Records from a data source
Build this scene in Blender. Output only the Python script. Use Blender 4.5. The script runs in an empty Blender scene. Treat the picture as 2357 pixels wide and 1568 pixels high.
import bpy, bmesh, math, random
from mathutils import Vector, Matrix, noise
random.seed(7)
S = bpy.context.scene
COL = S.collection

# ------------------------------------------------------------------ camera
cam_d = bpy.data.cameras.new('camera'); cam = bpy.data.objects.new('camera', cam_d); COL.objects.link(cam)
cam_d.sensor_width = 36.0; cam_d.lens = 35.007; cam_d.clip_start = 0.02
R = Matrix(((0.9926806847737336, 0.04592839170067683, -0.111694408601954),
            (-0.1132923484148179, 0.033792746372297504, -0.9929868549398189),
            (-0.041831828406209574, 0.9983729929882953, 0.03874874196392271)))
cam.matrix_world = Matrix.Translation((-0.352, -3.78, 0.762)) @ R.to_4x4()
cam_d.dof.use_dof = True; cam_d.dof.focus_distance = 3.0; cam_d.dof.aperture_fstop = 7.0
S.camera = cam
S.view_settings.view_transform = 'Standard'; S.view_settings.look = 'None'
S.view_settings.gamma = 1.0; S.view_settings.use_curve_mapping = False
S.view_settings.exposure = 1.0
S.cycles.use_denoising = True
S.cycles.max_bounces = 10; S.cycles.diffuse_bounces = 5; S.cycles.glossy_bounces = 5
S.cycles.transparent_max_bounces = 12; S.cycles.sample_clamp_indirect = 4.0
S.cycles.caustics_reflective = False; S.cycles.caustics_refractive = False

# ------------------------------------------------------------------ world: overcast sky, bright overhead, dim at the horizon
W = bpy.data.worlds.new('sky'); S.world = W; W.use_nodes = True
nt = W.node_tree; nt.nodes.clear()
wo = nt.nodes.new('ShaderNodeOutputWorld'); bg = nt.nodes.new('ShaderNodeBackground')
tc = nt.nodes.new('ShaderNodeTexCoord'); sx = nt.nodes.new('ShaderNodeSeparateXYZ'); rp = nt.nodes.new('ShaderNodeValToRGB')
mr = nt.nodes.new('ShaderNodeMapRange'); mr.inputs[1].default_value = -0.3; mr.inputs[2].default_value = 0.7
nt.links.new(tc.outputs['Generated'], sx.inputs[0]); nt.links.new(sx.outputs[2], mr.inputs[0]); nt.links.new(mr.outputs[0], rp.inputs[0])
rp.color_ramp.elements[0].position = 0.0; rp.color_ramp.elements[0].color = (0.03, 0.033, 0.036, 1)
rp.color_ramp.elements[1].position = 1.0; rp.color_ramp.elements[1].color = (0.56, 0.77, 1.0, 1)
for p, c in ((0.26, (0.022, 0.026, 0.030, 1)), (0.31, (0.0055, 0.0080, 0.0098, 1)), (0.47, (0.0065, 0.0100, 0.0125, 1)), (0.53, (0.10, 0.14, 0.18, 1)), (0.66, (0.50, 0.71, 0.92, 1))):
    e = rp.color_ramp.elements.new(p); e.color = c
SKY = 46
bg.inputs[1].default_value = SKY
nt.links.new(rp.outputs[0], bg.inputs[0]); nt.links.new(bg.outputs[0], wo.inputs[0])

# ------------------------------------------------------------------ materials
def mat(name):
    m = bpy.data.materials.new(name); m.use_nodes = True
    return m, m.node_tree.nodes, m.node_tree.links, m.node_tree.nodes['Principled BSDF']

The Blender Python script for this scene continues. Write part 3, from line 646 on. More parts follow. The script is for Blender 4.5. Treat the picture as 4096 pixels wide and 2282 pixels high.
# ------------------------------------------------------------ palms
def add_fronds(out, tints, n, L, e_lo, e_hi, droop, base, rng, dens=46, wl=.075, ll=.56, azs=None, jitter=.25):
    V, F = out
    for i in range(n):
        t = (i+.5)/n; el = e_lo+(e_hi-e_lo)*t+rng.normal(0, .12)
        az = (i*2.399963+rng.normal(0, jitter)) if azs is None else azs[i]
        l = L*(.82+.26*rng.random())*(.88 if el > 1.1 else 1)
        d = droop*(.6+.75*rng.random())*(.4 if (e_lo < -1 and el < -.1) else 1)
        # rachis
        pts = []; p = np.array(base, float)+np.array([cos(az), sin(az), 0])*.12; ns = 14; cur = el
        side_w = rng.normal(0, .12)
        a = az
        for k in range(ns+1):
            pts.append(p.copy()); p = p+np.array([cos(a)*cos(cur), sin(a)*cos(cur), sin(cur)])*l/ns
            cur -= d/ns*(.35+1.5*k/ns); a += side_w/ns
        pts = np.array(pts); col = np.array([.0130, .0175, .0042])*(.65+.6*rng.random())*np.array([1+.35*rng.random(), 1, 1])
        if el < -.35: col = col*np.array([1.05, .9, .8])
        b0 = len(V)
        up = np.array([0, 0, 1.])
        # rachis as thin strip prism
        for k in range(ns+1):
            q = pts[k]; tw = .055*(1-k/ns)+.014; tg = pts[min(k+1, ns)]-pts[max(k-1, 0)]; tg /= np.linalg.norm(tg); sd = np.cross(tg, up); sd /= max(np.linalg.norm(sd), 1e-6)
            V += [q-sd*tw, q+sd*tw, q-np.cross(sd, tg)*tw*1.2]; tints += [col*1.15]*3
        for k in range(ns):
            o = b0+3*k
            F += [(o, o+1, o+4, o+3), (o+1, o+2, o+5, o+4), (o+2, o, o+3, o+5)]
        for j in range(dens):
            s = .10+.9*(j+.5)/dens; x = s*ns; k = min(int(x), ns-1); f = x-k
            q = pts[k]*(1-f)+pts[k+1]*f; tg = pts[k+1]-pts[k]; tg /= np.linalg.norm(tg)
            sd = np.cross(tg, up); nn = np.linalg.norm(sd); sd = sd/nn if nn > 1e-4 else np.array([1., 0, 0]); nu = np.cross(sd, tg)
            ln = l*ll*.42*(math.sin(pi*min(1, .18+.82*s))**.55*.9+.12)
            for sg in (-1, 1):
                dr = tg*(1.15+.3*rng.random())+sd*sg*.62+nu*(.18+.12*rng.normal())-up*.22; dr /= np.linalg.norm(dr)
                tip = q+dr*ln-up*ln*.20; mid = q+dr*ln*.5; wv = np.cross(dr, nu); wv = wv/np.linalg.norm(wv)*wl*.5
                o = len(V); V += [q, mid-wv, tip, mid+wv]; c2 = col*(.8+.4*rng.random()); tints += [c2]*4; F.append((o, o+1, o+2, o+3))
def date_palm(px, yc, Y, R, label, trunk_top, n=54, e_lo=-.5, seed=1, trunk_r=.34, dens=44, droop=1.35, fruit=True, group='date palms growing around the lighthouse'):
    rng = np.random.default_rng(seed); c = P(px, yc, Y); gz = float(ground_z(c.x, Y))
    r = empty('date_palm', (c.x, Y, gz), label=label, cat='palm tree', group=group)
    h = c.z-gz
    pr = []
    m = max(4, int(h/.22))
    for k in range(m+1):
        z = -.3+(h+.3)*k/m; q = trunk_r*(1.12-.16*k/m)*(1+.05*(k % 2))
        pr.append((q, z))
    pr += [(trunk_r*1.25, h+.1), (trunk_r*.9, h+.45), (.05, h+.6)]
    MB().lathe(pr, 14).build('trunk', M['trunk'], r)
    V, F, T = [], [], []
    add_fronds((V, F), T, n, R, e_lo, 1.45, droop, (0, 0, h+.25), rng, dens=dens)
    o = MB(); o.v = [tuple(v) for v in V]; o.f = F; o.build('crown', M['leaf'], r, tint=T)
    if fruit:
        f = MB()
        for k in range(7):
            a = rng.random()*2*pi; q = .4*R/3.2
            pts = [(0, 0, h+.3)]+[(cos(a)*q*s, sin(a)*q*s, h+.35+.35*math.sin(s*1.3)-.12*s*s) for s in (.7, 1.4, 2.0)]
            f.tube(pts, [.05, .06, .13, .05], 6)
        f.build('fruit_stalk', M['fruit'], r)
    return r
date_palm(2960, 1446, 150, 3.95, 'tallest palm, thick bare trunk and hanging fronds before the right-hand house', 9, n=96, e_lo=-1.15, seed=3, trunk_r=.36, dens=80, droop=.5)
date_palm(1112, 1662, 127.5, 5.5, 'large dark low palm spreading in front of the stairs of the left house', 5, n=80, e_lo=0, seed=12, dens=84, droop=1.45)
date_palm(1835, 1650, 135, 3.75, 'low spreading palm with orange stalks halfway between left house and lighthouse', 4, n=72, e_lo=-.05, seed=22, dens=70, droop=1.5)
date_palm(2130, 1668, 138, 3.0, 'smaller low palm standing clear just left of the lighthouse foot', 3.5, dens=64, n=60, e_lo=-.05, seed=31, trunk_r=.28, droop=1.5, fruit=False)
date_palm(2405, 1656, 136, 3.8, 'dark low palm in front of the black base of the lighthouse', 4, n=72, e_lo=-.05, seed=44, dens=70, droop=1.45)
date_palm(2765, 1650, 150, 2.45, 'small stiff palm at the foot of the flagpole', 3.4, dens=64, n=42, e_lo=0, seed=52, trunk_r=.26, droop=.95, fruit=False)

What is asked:
Emit an exact copy of the lines spanning the start of the records to the line containing "COL = S.collection", inclusive, and no other output.

Result of this exercise:
Build this scene in Blender. Output only the Python script. Use Blender 4.5. The script runs in an empty Blender scene. Treat the picture as 2357 pixels wide and 1568 pixels high.
import bpy, bmesh, math, random
from mathutils import Vector, Matrix, noise
random.seed(7)
S = bpy.context.scene
COL = S.collection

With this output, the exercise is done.